At Saigon Square you can find almost anything, just make sure not to miss what you actually came for, because there is a high chance you’ll be distracted by the abundance of offers: shirts, t-shirts, pants, skirts, dresses, evening gowns, different kinds of shoes, even some winter style boots, winter wear, ski suits, phone accessories, jewelry, watches, bags and small leather goods, belts, underwear, kid’s clothes, souvenirs, sunglasses, dvd, and much more.

Saigon Square


Affordable prices is another reason for Saigon Square’s popularity, but the opportunity to practice your bargaining skills is always there; at the end of the day, you are in Asia, where else could you do it if not here? Some retailers have prices mentioned on the goods, some of them offer promotions, others start selling at a high price, but after a short discussion and a smile on your face, you will probably end up buying your desired product for a very paltry sum. As a general rule of thumb you can expect to pay VND 150,000 to VND 200,000 for a pair of jeans, VND 100,000 to VND 150,000 for a typical dress and around VND 70,000 to VND 100,000 for a polo shirt. For about VND 150,000 to 300,000, you can get one of those lovely knock-off bags. Be nice, but bargain hard! Stallholders tend to be more reasonable in their pricing than at Bên Thanh Market, but it is still wise to negotiate for your purchases. Also, bear in mind the relationship between price and quality. Yes, a bargain exists, but try to get a balance - if that Gucci bag cost you VND 70,000, chances are it will fall apart before you've made it home. If in doubt ask around – many stalls at Saigon Square sell the same products, ask a few of them to get the right price.

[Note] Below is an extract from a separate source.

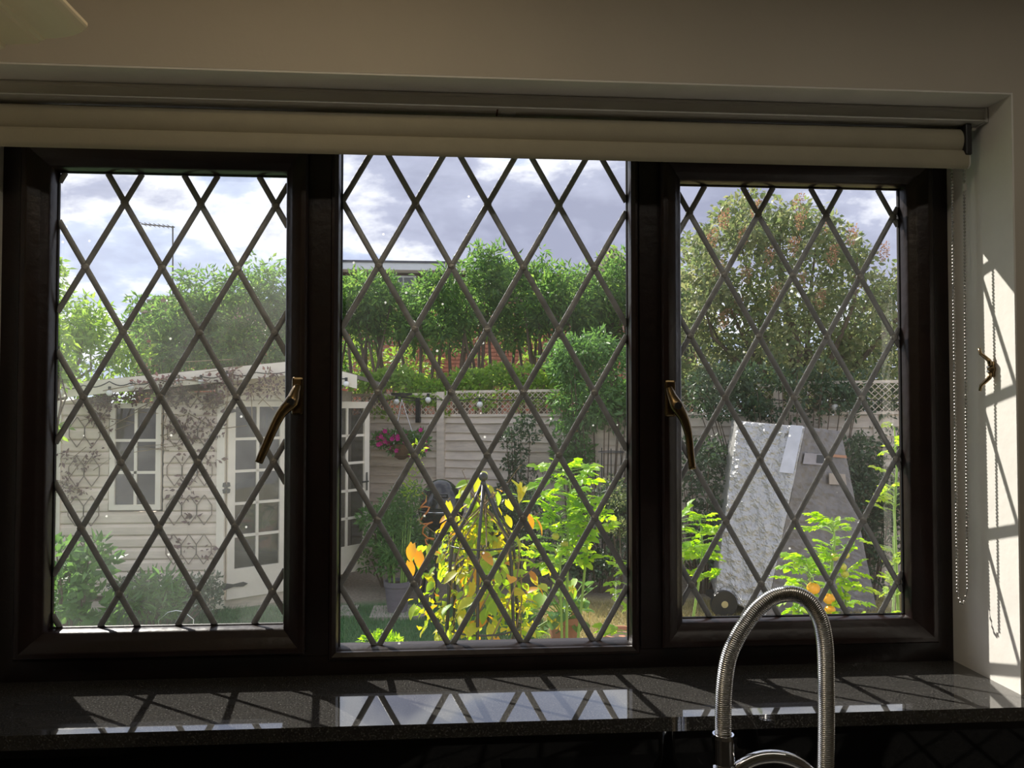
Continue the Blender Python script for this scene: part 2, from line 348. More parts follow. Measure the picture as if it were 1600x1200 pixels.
build('body', MB().box((X0+.01, -.74, FZ+.1), (.08, WY-.01, 1.0195)).box((.77, -.74, FZ+.1), (X1-.01, WY-.01, 1.0195)).box((.08, -.74, FZ+.1), (.77, -.735, 1.0195)).box((X0+.01, -.70, FZ), (X1-.01, WY-.01, FZ+.099)), creamm, t)
for i in range(6):
    xa = X0+.02+i*.635; d = build('door', MB().box((xa, -.762, FZ+.12), (xa+.6, -.742, 1.0)), creamm, t)
    build('handle', MB().tube([(xa+.52, -.775, .85), (xa+.52, -.775, .97)], .005), steelm, d)
# ================================================================== WINDOWS
t = structroot('window_frame', (0, 0, SZ))
F0, F1 = -.001, .044
b = MB(); IN = .040
b.ring(LX+e, RX-e, SZ, HZ-e, [(0, F1), (0, 0), (.002, F0), (.030, F0), (.036, .004), (.040, .012), (.040, F1), (0, F1)])
autosmooth(build('outer_frame', b, framem, t))
for xa, xb in ((-.262, -.200), (.308, .370)):
    b = MB(); b.box((xa, .004, SZ+.036), (xb, F1, HZ-e-.036)); b.box((xa+.010, F0, SZ+.033), (xb-.003, .004, HZ-e-.033))
    autosmooth(build('mullion', b, framem, t))
def leads(T, x0, x1, z0, z1, node, y, sx=.1245, sz=.2177):
    wd = .0051; k = sz/sx; nodes = []
    for fam in (1, -1):
        for q in range(-14, 15):
            # z = nz + fam*k*(x-nx) + q*sz
            f = lambda x: node[1]+fam*k*(x-node[0])+q*sz
            g = lambda z: node[0]+(z-node[1]-q*sz)/(fam*k)
            pts = []
            for x in (x0, x1):
                if z0 <= f(x) <= z1: pts.append((x, f(x)))
            for z in (z0, z1):
                if x0 < g(z) < x1: pts.append((g(z), z))
            if len(pts) < 2: continue
            p, r = Vector((pts[0][0], 0, pts[0][1])), Vector((pts[1][0], 0, pts[1][1]))
            if (p-r).length < .015: continue
            d = (r-p).normalized(); s_ = Vector((-d.z, 0, d.x)); hgt = .0024 if fam > 0 else .0019
            prof = [(-1, 0), (-.8, .55), (-.35, .95), (0, 1), (.35, .95), (.8, .55), (1, 0)]
            vs = [e_+s_*a*wd+Vector((0, y-c*hgt, 0)) for e_ in (p, r) for a, c in prof]; m_ = len(prof)
            mb = MB().add(vs, [(i, i+1, m_+i+1, m_+i) for i in range(m_-1)]+[tuple(range(m_)), tuple(reversed(range(m_, 2*m_))), (0, m_, 2*m_-1, m_-1)])
            autosmooth(build('lead_strip', mb, leadm, T), 50)
    mb = MB()
    for i in range(-12, 13):
        for j in range(-12, 13):
            x, z = node[0]+i*sx/2, node[1]+j*sz/2
            if (i+j) % 2 == 0 and x0+.004 < x < x1-.004 and z0+.004 < z < z1-.004:
                mb.lathe((x, y, z), [(.0001, -.0034), (.004, -.0032), (.0068, -.0020), (.0072, 0)], 8, 'y')
    o = build('solder_joint', mb, solderm, T, smooth=True); o['kind'] = 'stuff'
SASH = [(0, .046), (0, -.014), (.003, -.018), (.009, -.018), (.012, -.0165), (.025, -.0095), (.028, -.0055), (.036, .000), (.0385, .004), (.0395, .0262), (.0395, .034), (.031, .046), (0, .046)]
def pane(T, x0, x1, z0, z1, y, gm):
    build('glass_pane', MB().add([(x0, y, z0), (x1, y, z0), (x1, y, z1), (x0, y, z1)], [(0, 1, 2, 3)]), gm, T, rec=False)
GY = .028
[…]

Akuruhi Japanese Supermarket

Akuruhi is a Japanese supermarket located District 1, where many Japanese expatriates live. If you want to cook Japanese food and need ingredients, it is the place to go to in Saigon. They also have some ready-to-eat sushis and sashimis.

Japanese Supermarket in Saigon

Akuhuri in Ho Chi Minh City

Ready to eat sushis and sashimis in Saigon


Lotte Mart (Mall)

South Korea's leading department store operator is now in Saigon. With a well-stocked grocery, all varieties of designer clothing, a cinema and everything else you'd need or want from a department store, Lotte Mart will make you feel like a Seoul suburbanite. For a break from the Ho Chi Minh City heat, hit the bowling alley, catch a movie at their modern cinema or grab a bite in the food court.

Lotte Mart, the megalodon of South Korean retailers, is now operating in Saigon. The store comprises three areas: the supermarket and department store on the ground floor; the cinema, bowling lanes and children's play area on the second floor; and the dining and food court area on the third floor. If you've got a craving for coffee, pizza, electronics, grocery items and big screen excitement, then head over to Lotte Mart.

There are several other popular malls in HCMC. You can check the following: Saigon Square, An Dong Plaza, Parkson Paragon, Crescent Mall, Diamond Plaza, Parkson Plaza and Vincom Center.